Check each line of the listing for the string "scene", then state how many lines have it. Only the number is wanted.

BEGIN Data shown

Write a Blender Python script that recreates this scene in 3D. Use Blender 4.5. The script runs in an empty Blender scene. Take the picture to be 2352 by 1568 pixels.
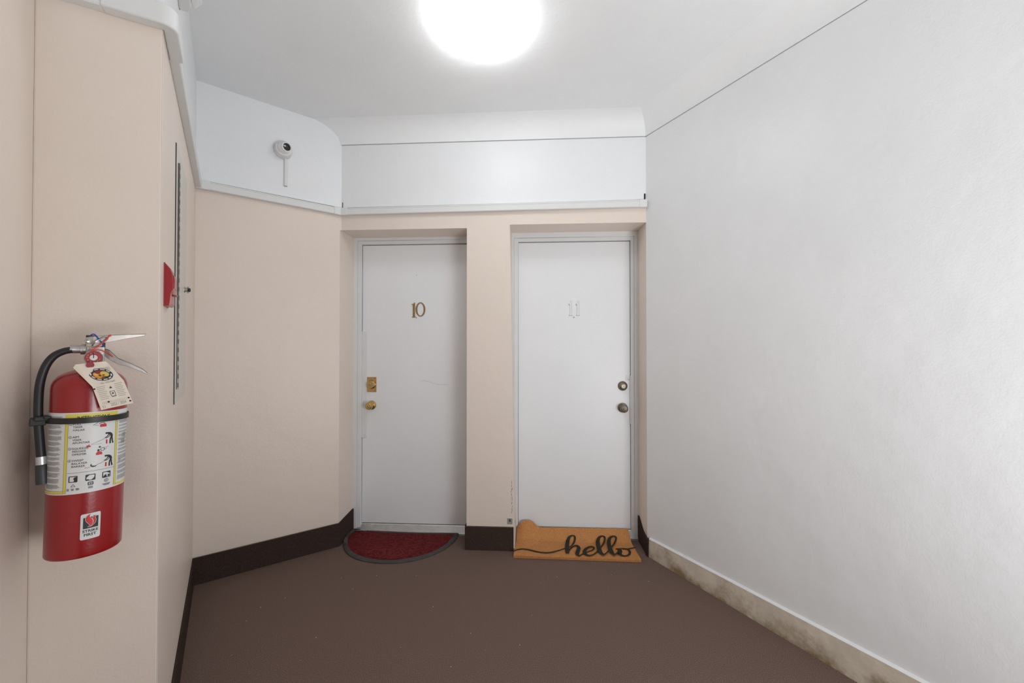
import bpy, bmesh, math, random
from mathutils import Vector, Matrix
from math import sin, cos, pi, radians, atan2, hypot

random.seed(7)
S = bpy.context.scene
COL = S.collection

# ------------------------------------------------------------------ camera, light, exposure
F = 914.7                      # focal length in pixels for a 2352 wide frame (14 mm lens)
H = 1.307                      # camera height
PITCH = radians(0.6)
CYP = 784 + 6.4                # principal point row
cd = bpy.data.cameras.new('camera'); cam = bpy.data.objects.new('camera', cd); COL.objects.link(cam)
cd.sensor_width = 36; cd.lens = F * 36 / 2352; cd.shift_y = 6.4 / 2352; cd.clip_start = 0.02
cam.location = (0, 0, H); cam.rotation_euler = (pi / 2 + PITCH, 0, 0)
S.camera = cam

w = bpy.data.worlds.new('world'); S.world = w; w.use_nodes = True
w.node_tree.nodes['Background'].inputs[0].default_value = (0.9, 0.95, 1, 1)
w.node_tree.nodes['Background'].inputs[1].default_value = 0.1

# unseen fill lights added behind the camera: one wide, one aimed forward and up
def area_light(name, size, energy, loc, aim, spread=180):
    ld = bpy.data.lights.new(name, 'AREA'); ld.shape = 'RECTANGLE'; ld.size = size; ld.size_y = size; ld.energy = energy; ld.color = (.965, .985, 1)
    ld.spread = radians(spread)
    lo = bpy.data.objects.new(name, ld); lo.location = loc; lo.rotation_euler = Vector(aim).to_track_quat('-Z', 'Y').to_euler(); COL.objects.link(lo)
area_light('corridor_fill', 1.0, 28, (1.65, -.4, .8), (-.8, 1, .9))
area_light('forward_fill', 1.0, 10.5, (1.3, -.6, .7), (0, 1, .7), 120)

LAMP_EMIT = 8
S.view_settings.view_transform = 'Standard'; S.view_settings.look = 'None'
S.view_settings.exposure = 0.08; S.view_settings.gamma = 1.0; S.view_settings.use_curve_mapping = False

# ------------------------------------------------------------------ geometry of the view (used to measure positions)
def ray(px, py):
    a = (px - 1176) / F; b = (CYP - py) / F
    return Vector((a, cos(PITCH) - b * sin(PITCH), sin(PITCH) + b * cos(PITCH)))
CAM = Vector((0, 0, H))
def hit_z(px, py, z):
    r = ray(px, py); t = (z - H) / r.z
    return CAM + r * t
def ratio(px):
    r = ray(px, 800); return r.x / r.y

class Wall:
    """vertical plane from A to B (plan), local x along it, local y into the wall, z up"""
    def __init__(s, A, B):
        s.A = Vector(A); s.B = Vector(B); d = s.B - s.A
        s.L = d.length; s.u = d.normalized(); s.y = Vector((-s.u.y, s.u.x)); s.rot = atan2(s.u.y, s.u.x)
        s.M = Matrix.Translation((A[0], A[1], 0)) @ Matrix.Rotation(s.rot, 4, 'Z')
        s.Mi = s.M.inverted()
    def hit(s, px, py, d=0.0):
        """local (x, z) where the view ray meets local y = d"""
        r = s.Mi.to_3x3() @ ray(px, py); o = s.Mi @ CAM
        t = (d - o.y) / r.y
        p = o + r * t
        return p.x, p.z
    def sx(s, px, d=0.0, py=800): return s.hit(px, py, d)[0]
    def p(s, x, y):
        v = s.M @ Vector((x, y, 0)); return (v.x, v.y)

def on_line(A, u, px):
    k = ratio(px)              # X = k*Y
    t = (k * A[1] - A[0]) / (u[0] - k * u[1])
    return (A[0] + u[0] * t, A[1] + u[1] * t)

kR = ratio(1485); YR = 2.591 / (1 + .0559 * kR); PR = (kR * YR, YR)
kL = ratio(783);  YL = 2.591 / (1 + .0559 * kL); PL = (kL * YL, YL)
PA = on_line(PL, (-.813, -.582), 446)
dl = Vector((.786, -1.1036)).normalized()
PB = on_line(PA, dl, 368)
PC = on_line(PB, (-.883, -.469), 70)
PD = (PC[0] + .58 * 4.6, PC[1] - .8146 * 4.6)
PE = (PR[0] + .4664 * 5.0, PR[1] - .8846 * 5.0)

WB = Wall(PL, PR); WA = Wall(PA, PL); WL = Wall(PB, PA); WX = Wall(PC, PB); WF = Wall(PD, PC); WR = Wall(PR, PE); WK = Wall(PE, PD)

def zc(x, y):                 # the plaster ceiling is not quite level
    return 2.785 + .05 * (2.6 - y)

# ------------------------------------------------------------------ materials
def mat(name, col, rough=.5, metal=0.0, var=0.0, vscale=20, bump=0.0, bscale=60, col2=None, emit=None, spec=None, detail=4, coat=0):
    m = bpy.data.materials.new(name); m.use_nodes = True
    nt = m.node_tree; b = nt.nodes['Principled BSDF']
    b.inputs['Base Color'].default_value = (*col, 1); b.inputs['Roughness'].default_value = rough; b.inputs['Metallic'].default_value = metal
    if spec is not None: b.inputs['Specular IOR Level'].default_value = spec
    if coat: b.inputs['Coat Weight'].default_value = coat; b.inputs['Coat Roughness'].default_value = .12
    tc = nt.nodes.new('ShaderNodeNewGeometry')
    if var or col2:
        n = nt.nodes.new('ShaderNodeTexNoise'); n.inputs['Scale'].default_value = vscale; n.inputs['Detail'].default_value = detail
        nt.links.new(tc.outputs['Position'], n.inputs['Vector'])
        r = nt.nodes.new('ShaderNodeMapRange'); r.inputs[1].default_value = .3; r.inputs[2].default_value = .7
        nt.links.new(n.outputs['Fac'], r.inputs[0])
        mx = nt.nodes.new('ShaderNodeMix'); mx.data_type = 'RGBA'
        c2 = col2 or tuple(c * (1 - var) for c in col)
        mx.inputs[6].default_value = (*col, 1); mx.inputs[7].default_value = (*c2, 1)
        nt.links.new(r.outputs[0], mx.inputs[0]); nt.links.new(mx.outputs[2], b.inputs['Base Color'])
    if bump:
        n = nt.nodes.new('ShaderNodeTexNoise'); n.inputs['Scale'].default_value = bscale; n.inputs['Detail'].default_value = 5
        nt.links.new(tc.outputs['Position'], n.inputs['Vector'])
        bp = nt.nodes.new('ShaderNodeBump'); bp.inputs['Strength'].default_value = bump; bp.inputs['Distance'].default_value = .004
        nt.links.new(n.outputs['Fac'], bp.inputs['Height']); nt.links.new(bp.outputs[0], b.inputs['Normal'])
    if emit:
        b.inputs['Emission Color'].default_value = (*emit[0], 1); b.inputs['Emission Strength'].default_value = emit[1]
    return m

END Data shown

▸ **Exercise response**: 2